11 Ekim 2009 Pazar

Nankörlüğün alemi yok!



İnsanlar, sanatçılar her neyse... Bar, restoran v.s. gibi kamuya açık mekanlarda her türlü haltı edip veya etmeyip izlenmekten, oralarda bulunmaktan rahatsız olmuyor da kamuya açık tv kanallarında görüntülenmekten niye rahatsız oluyor? Neticede her iki türlü de seni binlerce insan izlemiyor mu?
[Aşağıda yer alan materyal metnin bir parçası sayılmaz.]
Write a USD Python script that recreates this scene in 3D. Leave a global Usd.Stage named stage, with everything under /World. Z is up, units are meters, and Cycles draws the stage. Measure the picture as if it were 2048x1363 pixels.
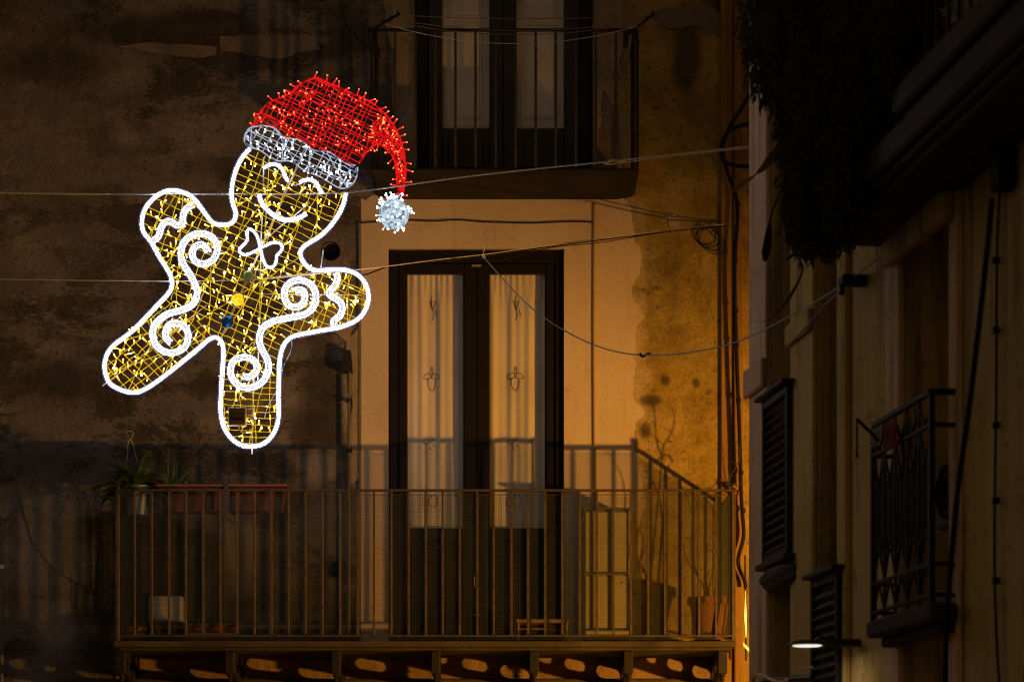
import math
import random
import numpy as np
import trimesh
import usdkit
import meshkit
from pxr import Usd, UsdGeom, UsdLux, UsdShade, Sdf, Gf
from shapely.geometry import Polygon, LineString, Point, box as sbox
from shapely.ops import unary_union
from scipy.interpolate import splprep, splev

stage = Usd.Stage.CreateInMemory()
UsdGeom.SetStageUpAxis(stage, 'Z')
UsdGeom.SetStageMetersPerUnit(stage, 1.0)
world = UsdGeom.Xform.Define(stage, '/World')
UsdGeom.Scope.Define(stage, '/World/Looks')

# ------------------------------------------------------------------ camera, sky, lamps, exposure
D, F, HY, CZ = 15.0, 4500.0, 1650.0, 2.4      # metres to the facade, focal length in photo pixels, horizon row, eye height
cam = UsdGeom.Camera.Define(stage, '/World/camera')
cam.CreateHorizontalApertureAttr(36.0)
cam.CreateFocalLengthAttr(36.0 * F / 2048)
cam.CreateVerticalApertureOffsetAttr((HY - 681.5) / 2048 * 36.0)
cam.CreateFStopAttr(2.8)
cam.CreateFocusDistanceAttr(12.9)
cam.CreateExposureAttr(0.0)
cam.AddTranslateOp().Set((0, -D, CZ))
cam.AddRotateXYZOp().Set((90, 0, 0))

dome = UsdLux.DomeLight.Define(stage, '/World/sky')
sky_mat = usdkit.material(stage, '/World/Looks/night_sky', {
    'sky': ('sky_texture', {'sky_type': 'single_scattering', 'sun_disc': False, 'sun_elevation': -0.10, 'sun_rotation': 2.6}),
    'tc': ('texture_coordinate', {}),
    'n': ('noise_texture', {'scale': 2.0, 'detail': 5.0}),
    'm': ('map_range', {'from_min': 0.25, 'from_max': 0.6, 'to_min': 0.55, 'to_max': 1.0, 'clamp': True}),
    'mix': ('mix_color', {'b': (0.62, 0.44, 0.23)}),
    'bg': ('background_shader', {'strength': 0.15}),
}, [('tc.generated', 'n.vector'), ('n.fac', 'm.value'), ('m.result', 'mix.fac'), ('sky.color', 'mix.a'), ('mix.result', 'bg.color')], surface='bg.background')
UsdShade.MaterialBindingAPI.Apply(dome.GetPrim()).Bind(sky_mat)
dome.GetPrim().SetCustomDataByKey('kind', 'structure')
dome.GetPrim().SetCustomDataByKey('label', 'dark city night sky above the street')

LAMP = np.array([3.67, -3.25, CZ + 0.66])     # sodium lamp on the alley wall round the corner
ALLEY_POWER = 370.0
STREET_POWER = 0.14

# ------------------------------------------------------------------ helpers
rng = random.Random(7)


def P(px, py, y=0.0):
    d = D + y
    return np.array([(px - 1024) / F * d, y, CZ + (HY - py) / F * d])


def fx(px, y=0.0):
    return (px - 1024) / F * (D + y)


def fz(py, y=0.0):
    return CZ + (HY - py) / F * (D + y)


D0 = 11.5                                     # the other house: its far corner, and its front running towards the camera
KX = (1024 - 400) / F
C0 = np.array([(1511 - 1024) / F * D0, D0 - D, 0.0])
U = np.array([KX, -1, 0.0]); U /= np.linalg.norm(U)
N = np.array([-1, -KX, 0.0]); N /= np.linalg.norm(N)


def R(px, py, off=0.0):
    """the point of the right-hand house's front (off metres proud of it) seen at that pixel, as (s, off, z)"""
    c = np.array([0, -D, CZ]); ray = np.array([(px - 1024) / F, 1, (HY - py) / F])
    t = (off - (c - C0) @ N) / (ray @ N)
    p = c + t * ray
    return (p - C0) @ U, off, p[2]


def RW(s, off, z):
    return C0 + s * U + off * N + np.array([0, 0, z])


LOC = {}
USED = {}


def numbered(parent, name):
    key = parent + '/' + name
    n = USED.get(key, -1) + 1
    USED[key] = n
    return key if n == 0 else f'{key}_{n:03d}'


def thing(name, label, cat, loc=(0, 0, 0), group=None):
    path = numbered('/World', name)
    x = UsdGeom.Xform.Define(stage, path)
    x.AddTranslateOp().Set(tuple(map(float, loc)))
    LOC[path] = np.array(loc, float)
    tag(x.GetPrim(), label, cat, group)
    return path


def tag(prim, label=None, cat=None, group=None, kind=None):
    for k, v in (('label', label), ('category', cat), ('group', group), ('kind', kind)):
        if v:
            prim.SetCustomDataByKey(k, v)


def spline(pts, step, closed=False):
    p = np.array(pts, float)
    if closed:
        p = np.vstack([p, p[:1]])
    keep = np.r_[True, np.linalg.norm(np.diff(p, axis=0), axis=1) > 1e-9]
    p = p[keep]
    k = min(3, len(p) - 1)
    tck, _ = splprep(p.T, s=0, k=k, per=closed)
    q = np.array(splev(np.linspace(0, 1, 400), tck)).T
    L = np.linalg.norm(np.diff(q, axis=0), axis=1).sum()
    n = max(4, int(L / step))
    q = np.array(splev(np.linspace(0, 1, max(400, n)), tck)).T
    c = np.r_[0, np.cumsum(np.linalg.norm(np.diff(q, axis=0), axis=1))]
    t = np.linspace(0, c[-1], n)
    return np.stack([np.interp(t, c, q[:, i]) for i in range(q.shape[1])], 1)


def poly_line(pts, step):
    p = np.array(pts, float)
    c = np.r_[0, np.cumsum(np.linalg.norm(np.diff(p, axis=0), axis=1))]
    t = np.linspace(0, c[-1], max(2, int(c[-1] / step)))
    return np.stack([np.interp(t, c, p[:, i]) for i in range(p.shape[1])], 1)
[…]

Ve eğer yüz kızartıcı birşey yapmııyorsan neden bundan gocunuyorsun? Sen sanatçısın, aktörsün, şarkıcısın ya da tiyatrocusun...Neticede bir şöhrete sahipsin. Şöhreti taşımak ağırdır. Şöhretli insanın bu benim "özel hayatım" deme hakkı yoktur! Geçin bu bayat ifadeleri. Şöherteliysen attığın adımı halk merak eder magazinciler de görüntüler.Engeleyemezsin. Seni şöhret yapan da zaten o magazincilerdir, televizyonculardır, gazetecilerdir! Kimse bana hikaye anlatmasın "halk beni buralara geitirdi, herşeyimi onlara borçluyum" diye... Sen herşeyini medyaya borçlusun! Nankörlüğün alemi yok!


Gazeteciler senin hakkında tek bir kelime yazmasa, televizyoncular seninle ilgili tek bir kare görüntü vermese sen ne şöhret olabilirsin, ne o dizilerde rol alabailirsin.. Gazetecilere saldırıp kafa atacağınıza onlara çok şey borçlu olduğunuzu unutmayın.